Nobody has 7 midterms

If you’re in college, and probably high school, you’ve heard the word “midterm” thrown around quite a bit. In fact, you’ve probably heard people claim they’re studying for 7 midterms, making your meager 3 midterms seem unworthy, and forcing you to shy away from any and all conversation about them.

But it turns out that your friend does not have 7 midterm exams. They have 7 something-or-others (sometimes actual exams, sometimes projects, and sometimes just homework assignments) that someone (often a professor) decided to call midterms. But you need not even pick up a dictionary to know that “midterm” means “in the middle of the term”, which would make the idea of having a “midterm” at any other point in the term seem suspect.

So when a classmate mentioned to me that he had 10 take-home “midterms”, equally distributed throughout the semester, I couldn’t help but feel like he was being disingenuous. Why was he calling homework assignments “midterms”?

It seemed both peculiar and disadvantageous. “Midterm” is certainly more ambiguous, seeing as it could mean literally any assignment you’ve ever received (other than a “final”, which is a whole different can of worms). Plus, it just sounds kind of gross and formal.

But it then struck me that this was its very advantage. Calling something a “midterm” makes it sound more formal; calling something a “midterm” legitimizes it. Suddenly, a “midterm” becomes an easy way to garner sympathy or to excuse yourself from something you don’t want to do.

When you feel like you need some validation for your hard work, mention you have a “midterm”, and we all reflexively dip our heads, scrunch our brows, and offer our condolences. When someone who you don’t really want to hang out with asks to get dinner, mention you have a “midterm”, and feel good about having a “valid” excuse to pass on the opportunity.

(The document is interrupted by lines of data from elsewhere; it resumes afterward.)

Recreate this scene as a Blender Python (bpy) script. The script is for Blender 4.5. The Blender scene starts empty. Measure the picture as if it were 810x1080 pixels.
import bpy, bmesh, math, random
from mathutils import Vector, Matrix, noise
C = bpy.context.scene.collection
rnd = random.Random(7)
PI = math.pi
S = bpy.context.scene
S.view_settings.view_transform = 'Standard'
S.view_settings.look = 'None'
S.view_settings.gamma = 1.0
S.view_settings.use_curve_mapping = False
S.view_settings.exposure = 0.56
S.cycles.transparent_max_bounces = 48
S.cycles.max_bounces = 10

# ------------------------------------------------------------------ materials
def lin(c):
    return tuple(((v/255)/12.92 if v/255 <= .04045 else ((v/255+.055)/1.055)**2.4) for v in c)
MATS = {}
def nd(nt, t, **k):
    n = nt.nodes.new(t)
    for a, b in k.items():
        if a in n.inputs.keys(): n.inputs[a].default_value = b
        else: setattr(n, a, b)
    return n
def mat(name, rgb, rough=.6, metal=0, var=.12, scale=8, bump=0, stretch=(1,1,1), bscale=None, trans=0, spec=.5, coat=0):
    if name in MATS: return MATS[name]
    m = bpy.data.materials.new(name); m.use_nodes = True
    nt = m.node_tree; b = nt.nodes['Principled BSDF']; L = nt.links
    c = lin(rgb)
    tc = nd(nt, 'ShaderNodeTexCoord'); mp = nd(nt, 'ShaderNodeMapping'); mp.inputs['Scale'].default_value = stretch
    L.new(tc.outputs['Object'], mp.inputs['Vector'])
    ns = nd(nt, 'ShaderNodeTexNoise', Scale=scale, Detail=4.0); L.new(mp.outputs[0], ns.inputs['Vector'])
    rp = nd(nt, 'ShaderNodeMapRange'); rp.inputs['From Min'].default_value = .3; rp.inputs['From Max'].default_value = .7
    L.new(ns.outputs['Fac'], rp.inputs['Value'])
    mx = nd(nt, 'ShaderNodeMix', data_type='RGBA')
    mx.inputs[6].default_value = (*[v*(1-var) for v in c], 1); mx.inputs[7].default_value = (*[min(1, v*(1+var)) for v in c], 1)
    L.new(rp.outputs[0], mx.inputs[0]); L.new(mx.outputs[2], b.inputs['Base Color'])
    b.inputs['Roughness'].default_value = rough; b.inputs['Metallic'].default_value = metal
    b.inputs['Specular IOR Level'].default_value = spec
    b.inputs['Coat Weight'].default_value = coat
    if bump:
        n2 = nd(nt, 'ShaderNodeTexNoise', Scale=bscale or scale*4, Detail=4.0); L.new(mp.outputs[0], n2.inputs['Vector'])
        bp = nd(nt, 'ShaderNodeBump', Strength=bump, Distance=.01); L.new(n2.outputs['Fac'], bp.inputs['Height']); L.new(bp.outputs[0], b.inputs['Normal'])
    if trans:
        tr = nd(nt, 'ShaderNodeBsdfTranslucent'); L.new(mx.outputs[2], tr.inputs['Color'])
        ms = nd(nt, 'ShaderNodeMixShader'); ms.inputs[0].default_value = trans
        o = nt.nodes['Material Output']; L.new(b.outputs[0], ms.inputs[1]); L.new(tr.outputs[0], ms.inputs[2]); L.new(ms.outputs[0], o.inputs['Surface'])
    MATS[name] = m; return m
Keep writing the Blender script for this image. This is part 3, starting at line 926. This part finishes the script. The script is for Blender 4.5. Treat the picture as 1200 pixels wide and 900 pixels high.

So why is this a bad thing? Legitimizing school work seems positive, surely. But if every piece of schoolwork is as legitimized as a midterm, suddenly none are. Suddenly the weight that the word once held is lost. Language is our most powerful currency, albeit intellectual, and to deflate the value of any word is to deflate the values of all words we speak. For instance, I’m now less inclined to believe that Mr. Homework-Is-Midterms-Guy really has “the biggest problem of his life” when I read his tweets about it.

There is a reason that different labels and categories exist for different types of school work (homework, quizzes, tests, midterm exams, final exams, etc.). These do not exist to belittle the work we do–I’ve definitely had quite a few homework assignments that were more difficult/stressful than midterms. Midterm exams should certainly still be called midterm exams. But homework assignments should still be called homework assignments for clarity, lingual precision, and also just plain-old honesty. Doing so does not belittle our hard work.

The only person who belittles the value of his work is the person who uses “midterm” to describe it.